6 responses to “FB This!

  1. I loved this. It really made me think.

  2. I applaud your thoughts. Two things I take from your thoughts are: (1) Faith is a gift and I, for one, am happy to have received that gift, not everyone is that lucky; (2) Life is a journey with one destination. The most important priorityin life is getting to that destination not the things we could acquire along the way, those things could get us lost.

  3. I have noted with some sadness the quiet disappearance of such as the Holy Name Society, and all the sodalities. When I hear how attendance at Mass has dropped and confessions are rarely heard these days, I think of those societies and sodalities. I do not believe that Catholics are less pious these days; I think that the opportunities for displaying and reinforcing piety have been abandoned. Catholics and their priests and bishops seem to have become ashamed of piety. The World Youth Days have shown that there is a great demand for the display of piety. The popes have encouraged and blessed these events. Now if only our bishops would get their act together and not be ashamed of being Catholic.

    Curiously about the grandparents not being hesitant to show the sufferings of martyrs: in attacking the scourge of abortion just before birth, the late Cardinal O’Connor in a sermon waved some photographs of the babies. He apologized for their gruesomeness. Yet one of those would make an excellent stained-glass window.

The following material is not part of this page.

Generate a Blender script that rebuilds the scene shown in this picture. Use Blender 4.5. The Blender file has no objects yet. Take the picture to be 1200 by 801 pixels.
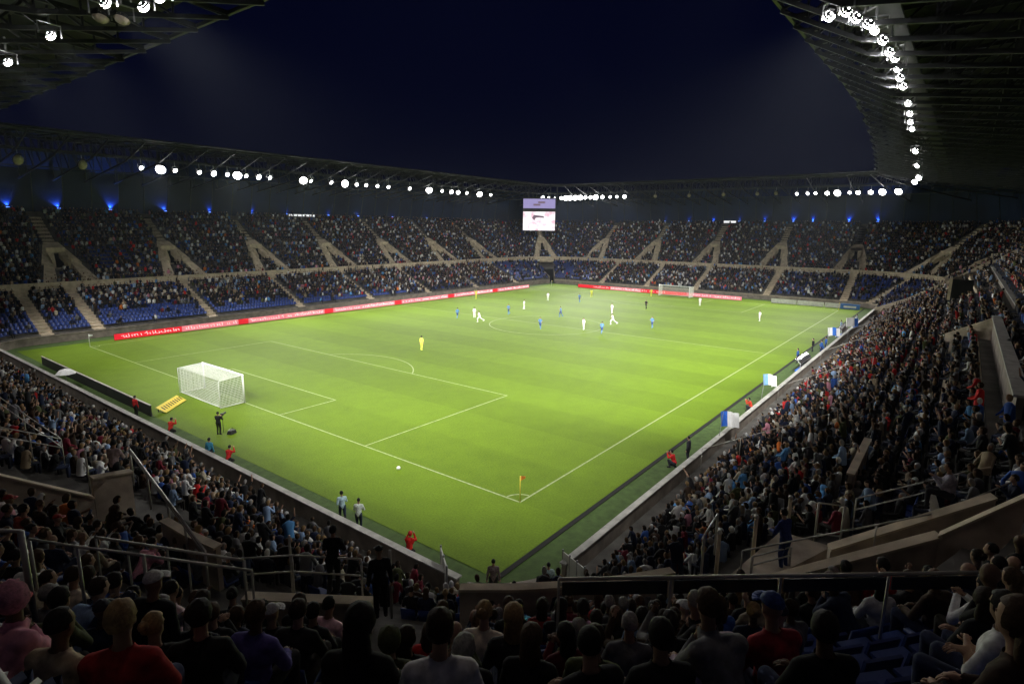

    • I could not agree more, Gabriel. A number of years ago the KofC in the parish wanted to erect a sort of tomb for the unborn on the church lawn. The idea was presented to the parish Council, and got no further. A number of people objected saying that there were undoubtedly people in the Parish who had had abortions and something like that would further upset them. I could not see the link, but was a minority of one or two.